[RAW DATA]
---+---
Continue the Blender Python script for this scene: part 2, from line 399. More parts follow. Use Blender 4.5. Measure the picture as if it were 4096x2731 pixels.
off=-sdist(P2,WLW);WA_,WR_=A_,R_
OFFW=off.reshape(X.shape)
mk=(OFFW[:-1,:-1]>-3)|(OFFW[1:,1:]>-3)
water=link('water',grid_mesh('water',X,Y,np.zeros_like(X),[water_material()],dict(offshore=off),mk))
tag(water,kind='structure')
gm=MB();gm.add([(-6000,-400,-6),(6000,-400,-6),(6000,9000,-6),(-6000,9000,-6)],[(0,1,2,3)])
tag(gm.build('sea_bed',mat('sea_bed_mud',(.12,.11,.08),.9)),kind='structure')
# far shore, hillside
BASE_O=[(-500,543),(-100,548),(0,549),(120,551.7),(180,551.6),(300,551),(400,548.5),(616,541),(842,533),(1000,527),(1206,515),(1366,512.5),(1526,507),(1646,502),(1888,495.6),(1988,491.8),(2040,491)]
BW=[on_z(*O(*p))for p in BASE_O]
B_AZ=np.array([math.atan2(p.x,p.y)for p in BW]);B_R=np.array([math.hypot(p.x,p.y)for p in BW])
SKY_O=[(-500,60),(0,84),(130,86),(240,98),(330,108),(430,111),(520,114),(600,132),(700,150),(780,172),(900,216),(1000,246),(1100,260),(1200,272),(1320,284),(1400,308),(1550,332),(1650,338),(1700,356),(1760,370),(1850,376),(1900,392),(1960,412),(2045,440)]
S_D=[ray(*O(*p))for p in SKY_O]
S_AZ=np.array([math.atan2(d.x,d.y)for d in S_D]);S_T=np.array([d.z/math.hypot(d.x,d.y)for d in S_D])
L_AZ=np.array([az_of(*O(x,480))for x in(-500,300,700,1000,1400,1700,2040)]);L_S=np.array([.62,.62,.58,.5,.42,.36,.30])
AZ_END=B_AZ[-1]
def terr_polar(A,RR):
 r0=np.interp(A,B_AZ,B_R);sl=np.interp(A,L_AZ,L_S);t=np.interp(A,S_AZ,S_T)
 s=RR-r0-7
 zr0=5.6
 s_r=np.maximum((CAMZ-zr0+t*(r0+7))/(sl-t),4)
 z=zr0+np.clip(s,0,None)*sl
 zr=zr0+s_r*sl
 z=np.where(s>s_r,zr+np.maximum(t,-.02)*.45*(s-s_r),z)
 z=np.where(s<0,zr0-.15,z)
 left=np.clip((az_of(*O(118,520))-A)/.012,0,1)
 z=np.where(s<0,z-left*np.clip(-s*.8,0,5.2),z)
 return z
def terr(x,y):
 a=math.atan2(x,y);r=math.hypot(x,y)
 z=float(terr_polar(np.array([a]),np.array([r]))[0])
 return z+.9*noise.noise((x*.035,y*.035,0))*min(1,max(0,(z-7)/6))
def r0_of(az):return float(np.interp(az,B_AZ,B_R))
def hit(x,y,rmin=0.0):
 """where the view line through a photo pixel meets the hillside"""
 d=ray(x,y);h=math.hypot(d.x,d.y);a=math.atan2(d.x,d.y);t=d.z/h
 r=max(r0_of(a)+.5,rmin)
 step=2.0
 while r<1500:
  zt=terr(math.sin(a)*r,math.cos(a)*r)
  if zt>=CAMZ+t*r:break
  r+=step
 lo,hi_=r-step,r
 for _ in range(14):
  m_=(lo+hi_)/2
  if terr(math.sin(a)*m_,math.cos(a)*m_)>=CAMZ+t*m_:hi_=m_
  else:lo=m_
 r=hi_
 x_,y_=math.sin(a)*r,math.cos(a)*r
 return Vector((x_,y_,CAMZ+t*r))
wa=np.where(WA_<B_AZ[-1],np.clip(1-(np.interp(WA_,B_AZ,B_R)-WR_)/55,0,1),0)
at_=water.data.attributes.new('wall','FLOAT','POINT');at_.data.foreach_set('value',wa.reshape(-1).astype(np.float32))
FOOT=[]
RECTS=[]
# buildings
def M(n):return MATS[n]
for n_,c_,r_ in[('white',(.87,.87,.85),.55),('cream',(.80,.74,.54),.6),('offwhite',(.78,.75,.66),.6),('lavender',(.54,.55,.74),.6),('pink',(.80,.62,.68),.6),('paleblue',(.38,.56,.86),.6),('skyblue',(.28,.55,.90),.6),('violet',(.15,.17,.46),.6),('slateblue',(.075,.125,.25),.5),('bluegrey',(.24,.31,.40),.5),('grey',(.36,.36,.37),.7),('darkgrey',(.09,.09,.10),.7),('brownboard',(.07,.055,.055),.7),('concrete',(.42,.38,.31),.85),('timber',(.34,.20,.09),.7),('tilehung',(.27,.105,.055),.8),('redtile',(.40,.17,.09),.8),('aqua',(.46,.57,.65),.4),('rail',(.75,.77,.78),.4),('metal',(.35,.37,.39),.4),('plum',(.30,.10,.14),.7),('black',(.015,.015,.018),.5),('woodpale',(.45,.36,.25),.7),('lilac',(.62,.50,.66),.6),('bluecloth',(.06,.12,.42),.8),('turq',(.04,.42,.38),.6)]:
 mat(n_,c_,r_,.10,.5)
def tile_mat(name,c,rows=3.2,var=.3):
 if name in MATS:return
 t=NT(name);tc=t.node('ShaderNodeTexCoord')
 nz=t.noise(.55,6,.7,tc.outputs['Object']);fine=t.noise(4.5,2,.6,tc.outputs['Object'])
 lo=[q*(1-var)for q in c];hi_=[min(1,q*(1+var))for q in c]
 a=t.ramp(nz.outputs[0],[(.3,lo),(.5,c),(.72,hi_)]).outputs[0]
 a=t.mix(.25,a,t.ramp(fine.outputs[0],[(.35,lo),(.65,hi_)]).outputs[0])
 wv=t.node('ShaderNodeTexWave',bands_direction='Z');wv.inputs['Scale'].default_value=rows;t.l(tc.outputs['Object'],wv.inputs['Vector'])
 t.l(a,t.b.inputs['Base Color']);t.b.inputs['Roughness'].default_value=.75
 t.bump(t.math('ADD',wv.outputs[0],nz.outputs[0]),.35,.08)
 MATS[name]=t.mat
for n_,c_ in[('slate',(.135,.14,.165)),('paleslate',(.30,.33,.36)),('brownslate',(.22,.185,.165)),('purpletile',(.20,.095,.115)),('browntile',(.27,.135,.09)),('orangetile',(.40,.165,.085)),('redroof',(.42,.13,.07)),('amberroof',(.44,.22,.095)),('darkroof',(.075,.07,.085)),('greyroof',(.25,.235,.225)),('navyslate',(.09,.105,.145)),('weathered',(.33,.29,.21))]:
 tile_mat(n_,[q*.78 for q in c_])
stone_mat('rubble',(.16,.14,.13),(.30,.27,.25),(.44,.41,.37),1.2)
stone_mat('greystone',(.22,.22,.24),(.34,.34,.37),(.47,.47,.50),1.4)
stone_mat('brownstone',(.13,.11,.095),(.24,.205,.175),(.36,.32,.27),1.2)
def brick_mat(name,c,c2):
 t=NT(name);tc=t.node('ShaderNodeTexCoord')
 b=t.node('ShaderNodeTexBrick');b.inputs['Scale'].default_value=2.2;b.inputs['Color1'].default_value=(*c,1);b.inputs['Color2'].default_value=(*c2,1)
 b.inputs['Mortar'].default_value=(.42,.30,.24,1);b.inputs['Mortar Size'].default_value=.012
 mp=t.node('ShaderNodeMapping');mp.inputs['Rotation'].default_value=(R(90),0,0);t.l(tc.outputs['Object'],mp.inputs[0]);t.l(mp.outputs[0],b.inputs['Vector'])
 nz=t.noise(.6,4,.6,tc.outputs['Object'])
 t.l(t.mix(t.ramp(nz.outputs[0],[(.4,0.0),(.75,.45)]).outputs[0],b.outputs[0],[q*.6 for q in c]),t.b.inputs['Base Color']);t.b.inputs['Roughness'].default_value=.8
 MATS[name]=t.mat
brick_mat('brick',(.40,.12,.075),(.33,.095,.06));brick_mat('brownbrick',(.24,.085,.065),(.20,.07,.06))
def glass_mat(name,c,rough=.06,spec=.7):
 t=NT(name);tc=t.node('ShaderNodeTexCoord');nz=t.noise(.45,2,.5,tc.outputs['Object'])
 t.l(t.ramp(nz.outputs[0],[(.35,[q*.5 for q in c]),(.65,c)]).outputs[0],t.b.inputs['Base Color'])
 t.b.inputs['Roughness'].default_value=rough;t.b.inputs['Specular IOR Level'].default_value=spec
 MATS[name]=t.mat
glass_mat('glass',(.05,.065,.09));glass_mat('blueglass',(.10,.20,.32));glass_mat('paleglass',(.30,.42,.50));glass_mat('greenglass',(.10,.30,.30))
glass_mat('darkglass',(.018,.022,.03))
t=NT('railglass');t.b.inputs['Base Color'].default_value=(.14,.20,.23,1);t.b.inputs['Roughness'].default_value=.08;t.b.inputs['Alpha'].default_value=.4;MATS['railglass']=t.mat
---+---
[WHAT THE TASK ASKS] Only the lines from the top of the data through the line that contains "mk=(OFFW[:-1,:-1]>-3)|(OFFW[1:,1:]>-3)" should be quoted, exactly as they stand.

[SOLUTION TO THIS TASK]
Continue the Blender Python script for this scene: part 2, from line 399. More parts follow. Use Blender 4.5. Measure the picture as if it were 4096x2731 pixels.
off=-sdist(P2,WLW);WA_,WR_=A_,R_
OFFW=off.reshape(X.shape)
mk=(OFFW[:-1,:-1]>-3)|(OFFW[1:,1:]>-3)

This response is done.